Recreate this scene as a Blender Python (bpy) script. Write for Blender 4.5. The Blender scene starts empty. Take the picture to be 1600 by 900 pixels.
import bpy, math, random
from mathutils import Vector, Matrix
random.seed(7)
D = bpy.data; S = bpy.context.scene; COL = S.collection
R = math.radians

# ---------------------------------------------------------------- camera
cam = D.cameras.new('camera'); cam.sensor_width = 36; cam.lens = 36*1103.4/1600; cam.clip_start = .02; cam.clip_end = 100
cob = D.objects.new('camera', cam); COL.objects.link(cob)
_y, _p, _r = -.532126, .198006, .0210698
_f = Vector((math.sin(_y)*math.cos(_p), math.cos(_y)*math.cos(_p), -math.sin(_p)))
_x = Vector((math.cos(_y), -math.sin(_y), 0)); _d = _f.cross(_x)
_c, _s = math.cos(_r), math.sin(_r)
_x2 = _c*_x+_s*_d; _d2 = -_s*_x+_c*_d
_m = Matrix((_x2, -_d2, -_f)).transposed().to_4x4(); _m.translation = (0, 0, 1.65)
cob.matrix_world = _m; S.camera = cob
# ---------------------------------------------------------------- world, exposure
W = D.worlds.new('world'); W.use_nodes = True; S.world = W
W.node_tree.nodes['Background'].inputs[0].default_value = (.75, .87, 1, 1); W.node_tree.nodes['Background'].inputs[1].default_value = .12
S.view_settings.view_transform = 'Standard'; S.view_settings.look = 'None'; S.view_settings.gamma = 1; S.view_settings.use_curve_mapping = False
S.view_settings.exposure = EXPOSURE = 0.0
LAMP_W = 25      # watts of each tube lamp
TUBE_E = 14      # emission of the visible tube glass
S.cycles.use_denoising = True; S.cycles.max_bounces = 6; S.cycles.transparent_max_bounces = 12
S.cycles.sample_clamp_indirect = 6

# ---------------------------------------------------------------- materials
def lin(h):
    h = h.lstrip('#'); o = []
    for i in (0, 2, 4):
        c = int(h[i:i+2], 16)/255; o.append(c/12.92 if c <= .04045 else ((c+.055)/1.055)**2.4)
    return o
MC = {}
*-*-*
| EXERCISE TASK |
Quote the listing above from its first line to the line with "R = math.radians", inclusive, and add nothing.

| ANSWER FOR THIS EXERCISE |
Recreate this scene as a Blender Python (bpy) script. Write for Blender 4.5. The Blender scene starts empty. Take the picture to be 1600 by 900 pixels.
import bpy, math, random
from mathutils import Vector, Matrix
random.seed(7)
D = bpy.data; S = bpy.context.scene; COL = S.collection
R = math.radians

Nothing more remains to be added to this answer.